Terrytown's Library

Terrytown's Library
Raised in Terrytown, Louisiana

Friday, July 29, 2011


I recently read a book called You Can Write A Novel. I think this advice works great for short stories. The advice was to write two sketches, the opening and closing. I changed it to simply sketch incidents and scenes. What I like about writing sketches is that you're not waiting to write while you figure what the next scene is. You're doing simply sketches and then using them to tell you what the character is fighting, which gives you a better outline to write the first draft of your story.

The sidewalk was hot against my white bare feet. I should have used the last of my allowance to buy those water shoes, but then I'd have to wait another week to have some cash. Besides, mom said she was going to follow dad's advice and not give me any more money to spend. I had very little thanks to buying stuff for this trip.

I stood on the edge, hopping a little because of my burning feet. A sensible kid would have jumped in for the cool relief of the water. Something about the water scared me, though I swam nearly every night in the pool at the apartment complex where I lived with my family. My brother said, when I was younger, sometimes I loved the water and other times I was scared of it. I guessed this was one of those times that I was scared of it. But, why?

This is based on the prompt I just gave you. It's one sketch that I can possible use for a short story.


I've rewritten the poem I have on my poetry and fiction blog, the retail hostess. It's hardly recognizable as the same poem. I thought the poem needed a lack of focus, one aspect to write about. I wrote about working in customer service. I'll post it when I can. In the mean time I'm realizing that my characters need a goal to struggle to reach and I think that's why my stories fail. You can't have conflct without a goal for them to try to accomplish.

I'm looking forward to a weekend marathon of writing with work in between. These past few days I've been doing a lot of writing and I want to keep it up. I'm looking forward to getting some writing pieces ready to send to some small literary magazines. Maybe even find some local newspapers willing to publish my story or poem. My time is about writing and exposure and being creative.

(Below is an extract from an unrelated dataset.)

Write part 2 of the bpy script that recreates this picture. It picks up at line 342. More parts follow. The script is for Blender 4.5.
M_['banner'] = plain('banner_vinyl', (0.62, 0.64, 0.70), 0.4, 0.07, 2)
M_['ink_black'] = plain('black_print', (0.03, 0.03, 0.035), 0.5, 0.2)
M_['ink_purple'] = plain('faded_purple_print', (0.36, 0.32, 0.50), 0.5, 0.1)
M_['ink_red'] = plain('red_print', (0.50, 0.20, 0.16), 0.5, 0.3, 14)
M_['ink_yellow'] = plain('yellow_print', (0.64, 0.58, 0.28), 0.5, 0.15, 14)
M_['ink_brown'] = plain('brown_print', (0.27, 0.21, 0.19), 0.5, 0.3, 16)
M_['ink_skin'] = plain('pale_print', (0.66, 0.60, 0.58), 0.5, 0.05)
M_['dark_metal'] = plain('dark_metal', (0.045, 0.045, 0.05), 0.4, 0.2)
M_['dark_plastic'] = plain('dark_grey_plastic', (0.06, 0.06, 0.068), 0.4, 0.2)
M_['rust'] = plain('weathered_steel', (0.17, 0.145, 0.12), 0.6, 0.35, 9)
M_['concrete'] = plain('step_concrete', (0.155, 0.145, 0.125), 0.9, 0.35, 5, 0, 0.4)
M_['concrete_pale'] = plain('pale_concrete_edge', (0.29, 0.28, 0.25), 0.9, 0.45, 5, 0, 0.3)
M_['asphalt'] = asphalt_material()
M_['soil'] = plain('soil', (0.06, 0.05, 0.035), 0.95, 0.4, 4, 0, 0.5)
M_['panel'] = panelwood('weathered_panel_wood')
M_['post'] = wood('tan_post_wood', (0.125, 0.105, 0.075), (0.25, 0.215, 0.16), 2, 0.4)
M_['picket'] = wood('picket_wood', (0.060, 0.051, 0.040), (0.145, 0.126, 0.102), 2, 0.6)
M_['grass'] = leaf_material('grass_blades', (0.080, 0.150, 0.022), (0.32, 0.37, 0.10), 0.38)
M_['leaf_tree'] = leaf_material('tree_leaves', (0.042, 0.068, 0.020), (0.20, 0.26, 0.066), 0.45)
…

Today's prompt: take a what-I-did-this-summer essay and write it as a fiction piece.

Tuesday, July 19, 2011

Terrytown and other places I've lived

I've rewritten and rewritten Peter's story called New Year Resolution until I've had to take break. But this guy is still with them. I think I need to discover his story's goal. What is this guy after. I know his problems, know what he's about, but what does he need or want and what problem is he trying desperately to solve. That's my main problem. My other problem is that this story won't fit in the collections I'd like to write. The one I'm currently working on will have stories set in either Terrytown or in Jeffereson Parish, where Terrytown is located, I'm just not sure yet. Another story collection I'm thinking of is stories based on my family, reltaives and ancestors.

I'm still rewriting Retail Hostess trying to figure out where I want to go with that and what exactly do I want to say about working retail. Perhaps I'm trying to say too much in one poem. I want to also write a collection of stories based on working in retail and maybe have a few voices from the shoppers view points as well as co-workers view points.

Here's another exercise to try, a sentence. I love first sentences:
The water was boiling on the stove. I'm not even sure what to do with it and I came up with it.

P.S. about the title. I want to write a collection set in places I've lived but I'm not sure how to connect all of these pieces into a story. Hopefully I'll come up with it.

Basically I'm trying hard to work on my new philosophy, which is just start writing words. Because, those words, if you trust them and let them, will turn into something you've either always wanted to write or have been trying to write. I have a writing prompt for you. It's this:

Your character is in an elevator when something happens. It can be a realization, a firm determination, a baby being born, someone dying, a vision happening, it can be anything you can imagine. And the story or scene does not have to stay in the elevator.

I still love my what-would-so-and-so write fiction exercise. Maybe try combining this exercise with the one I just gave you.